(Work required)
For the listing below, give the count of lines containing "picture", and no other text.

(begin)

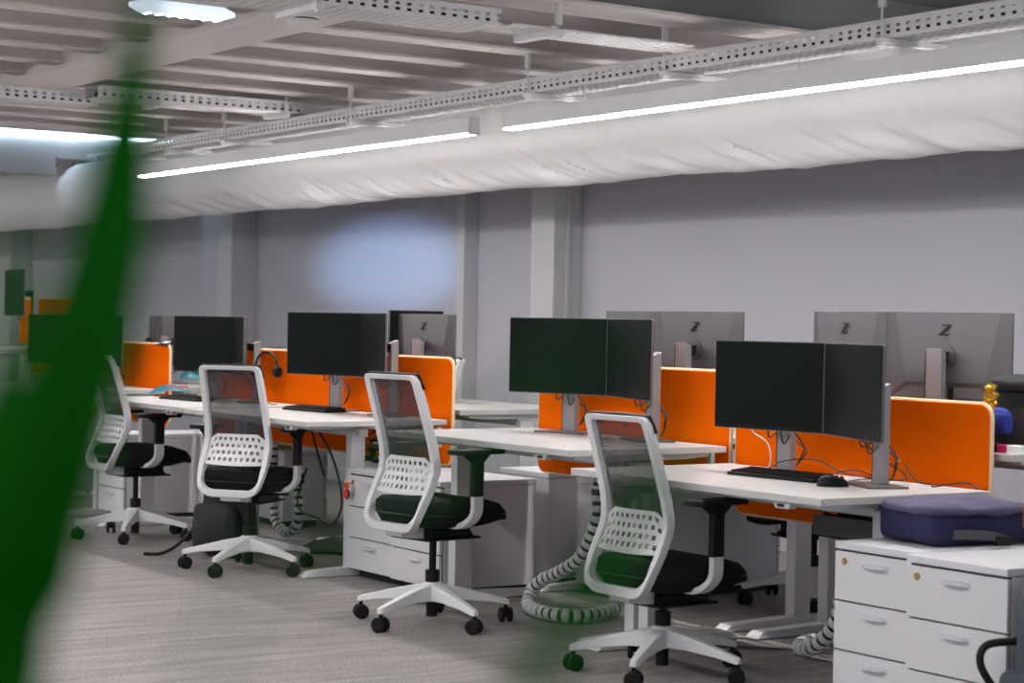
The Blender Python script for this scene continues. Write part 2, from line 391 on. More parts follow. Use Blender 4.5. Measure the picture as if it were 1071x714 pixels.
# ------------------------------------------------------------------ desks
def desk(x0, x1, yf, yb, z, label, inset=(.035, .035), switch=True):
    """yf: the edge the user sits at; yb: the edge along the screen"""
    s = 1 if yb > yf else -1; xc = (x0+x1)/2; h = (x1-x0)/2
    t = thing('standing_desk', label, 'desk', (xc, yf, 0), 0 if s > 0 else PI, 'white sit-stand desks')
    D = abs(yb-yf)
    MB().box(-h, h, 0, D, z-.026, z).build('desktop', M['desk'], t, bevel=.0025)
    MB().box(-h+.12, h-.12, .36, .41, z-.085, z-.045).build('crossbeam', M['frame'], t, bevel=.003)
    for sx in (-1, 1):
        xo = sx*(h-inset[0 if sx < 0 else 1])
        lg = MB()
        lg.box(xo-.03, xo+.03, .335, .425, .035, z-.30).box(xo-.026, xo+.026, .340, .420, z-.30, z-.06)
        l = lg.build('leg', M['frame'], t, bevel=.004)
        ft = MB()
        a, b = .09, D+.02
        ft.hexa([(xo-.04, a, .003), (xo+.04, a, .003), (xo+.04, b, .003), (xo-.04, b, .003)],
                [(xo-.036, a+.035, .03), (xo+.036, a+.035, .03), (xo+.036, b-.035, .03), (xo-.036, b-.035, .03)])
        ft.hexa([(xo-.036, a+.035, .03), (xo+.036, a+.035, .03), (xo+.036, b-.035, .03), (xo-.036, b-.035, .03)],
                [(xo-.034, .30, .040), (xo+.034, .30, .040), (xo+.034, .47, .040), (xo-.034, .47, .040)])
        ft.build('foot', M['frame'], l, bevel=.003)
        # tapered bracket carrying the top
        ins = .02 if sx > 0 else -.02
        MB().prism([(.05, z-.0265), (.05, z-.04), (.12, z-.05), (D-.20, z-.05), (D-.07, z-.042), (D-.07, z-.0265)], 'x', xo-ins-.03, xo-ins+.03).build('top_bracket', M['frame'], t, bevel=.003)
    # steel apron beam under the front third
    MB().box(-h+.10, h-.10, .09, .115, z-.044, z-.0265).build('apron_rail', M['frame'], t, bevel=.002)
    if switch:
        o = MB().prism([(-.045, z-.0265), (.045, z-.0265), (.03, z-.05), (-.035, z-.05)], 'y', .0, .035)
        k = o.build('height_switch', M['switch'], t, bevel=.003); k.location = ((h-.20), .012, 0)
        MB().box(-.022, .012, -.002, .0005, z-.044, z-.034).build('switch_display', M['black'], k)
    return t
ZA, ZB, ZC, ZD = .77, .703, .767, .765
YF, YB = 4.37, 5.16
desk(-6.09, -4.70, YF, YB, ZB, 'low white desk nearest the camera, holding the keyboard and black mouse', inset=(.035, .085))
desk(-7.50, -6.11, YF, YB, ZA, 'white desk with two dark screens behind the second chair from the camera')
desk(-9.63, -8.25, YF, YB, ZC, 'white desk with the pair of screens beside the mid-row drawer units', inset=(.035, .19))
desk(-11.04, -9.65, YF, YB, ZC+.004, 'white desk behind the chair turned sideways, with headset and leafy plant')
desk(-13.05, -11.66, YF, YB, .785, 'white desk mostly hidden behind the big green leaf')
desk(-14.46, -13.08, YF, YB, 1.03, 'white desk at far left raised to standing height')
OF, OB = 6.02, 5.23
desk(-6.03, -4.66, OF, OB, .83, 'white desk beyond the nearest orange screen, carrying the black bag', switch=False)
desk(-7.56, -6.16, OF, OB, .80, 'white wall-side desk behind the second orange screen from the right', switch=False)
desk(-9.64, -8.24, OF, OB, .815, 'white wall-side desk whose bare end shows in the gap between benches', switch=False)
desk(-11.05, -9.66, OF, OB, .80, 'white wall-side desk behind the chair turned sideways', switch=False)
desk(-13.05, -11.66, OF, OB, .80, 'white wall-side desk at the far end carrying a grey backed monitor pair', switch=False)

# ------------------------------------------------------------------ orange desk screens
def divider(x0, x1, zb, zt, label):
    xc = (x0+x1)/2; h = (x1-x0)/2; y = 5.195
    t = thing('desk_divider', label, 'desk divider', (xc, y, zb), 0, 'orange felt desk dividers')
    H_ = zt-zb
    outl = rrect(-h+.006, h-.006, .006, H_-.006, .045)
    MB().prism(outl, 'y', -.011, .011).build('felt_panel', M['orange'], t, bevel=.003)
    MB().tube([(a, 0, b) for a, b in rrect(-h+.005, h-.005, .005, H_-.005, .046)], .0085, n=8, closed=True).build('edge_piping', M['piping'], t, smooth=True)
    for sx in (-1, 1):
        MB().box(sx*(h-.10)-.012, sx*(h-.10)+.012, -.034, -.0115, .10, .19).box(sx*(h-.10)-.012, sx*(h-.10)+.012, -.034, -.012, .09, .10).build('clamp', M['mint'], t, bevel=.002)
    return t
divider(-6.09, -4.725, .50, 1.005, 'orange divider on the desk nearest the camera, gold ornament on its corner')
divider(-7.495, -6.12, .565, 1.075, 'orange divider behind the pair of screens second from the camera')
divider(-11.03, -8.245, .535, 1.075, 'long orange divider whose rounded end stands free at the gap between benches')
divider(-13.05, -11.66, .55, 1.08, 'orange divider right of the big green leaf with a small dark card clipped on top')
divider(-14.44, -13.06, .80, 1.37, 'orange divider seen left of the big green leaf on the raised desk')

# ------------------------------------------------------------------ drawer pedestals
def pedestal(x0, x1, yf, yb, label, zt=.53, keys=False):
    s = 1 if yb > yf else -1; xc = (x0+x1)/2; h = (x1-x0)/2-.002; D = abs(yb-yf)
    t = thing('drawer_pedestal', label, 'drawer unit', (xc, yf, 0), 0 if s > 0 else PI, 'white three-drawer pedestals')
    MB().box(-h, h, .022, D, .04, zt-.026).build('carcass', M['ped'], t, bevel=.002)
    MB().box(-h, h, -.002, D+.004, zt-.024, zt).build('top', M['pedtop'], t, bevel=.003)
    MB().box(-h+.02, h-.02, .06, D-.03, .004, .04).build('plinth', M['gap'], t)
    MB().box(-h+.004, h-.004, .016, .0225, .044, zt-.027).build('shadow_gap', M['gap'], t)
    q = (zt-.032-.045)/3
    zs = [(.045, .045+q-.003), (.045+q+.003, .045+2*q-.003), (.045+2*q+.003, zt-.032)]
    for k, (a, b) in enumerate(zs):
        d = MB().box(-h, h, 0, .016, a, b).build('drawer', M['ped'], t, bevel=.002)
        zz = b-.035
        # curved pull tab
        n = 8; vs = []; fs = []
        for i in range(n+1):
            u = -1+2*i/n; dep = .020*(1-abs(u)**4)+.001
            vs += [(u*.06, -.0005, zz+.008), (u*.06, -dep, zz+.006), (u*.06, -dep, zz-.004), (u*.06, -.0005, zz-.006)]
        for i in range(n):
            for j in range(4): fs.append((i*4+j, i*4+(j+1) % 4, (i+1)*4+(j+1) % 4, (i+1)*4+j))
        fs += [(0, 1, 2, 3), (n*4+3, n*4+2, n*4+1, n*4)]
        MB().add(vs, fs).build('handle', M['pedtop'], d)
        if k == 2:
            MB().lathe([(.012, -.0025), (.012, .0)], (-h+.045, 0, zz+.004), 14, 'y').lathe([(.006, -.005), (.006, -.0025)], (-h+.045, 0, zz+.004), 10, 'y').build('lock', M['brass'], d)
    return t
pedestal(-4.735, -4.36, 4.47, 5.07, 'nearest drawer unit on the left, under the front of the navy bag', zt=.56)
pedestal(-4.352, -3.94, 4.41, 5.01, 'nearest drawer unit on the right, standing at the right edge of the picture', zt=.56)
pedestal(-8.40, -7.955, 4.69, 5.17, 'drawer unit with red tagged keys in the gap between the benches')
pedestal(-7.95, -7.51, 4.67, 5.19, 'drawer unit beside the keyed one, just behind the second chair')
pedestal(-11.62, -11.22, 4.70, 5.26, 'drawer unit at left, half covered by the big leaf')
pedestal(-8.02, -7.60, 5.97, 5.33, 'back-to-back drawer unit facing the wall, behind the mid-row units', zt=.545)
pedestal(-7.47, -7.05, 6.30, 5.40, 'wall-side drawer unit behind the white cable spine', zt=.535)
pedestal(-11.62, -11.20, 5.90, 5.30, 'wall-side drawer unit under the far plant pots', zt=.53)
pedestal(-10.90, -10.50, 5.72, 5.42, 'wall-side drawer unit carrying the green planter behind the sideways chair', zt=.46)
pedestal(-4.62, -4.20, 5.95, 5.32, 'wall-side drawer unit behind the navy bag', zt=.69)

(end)

(Problem solution)
2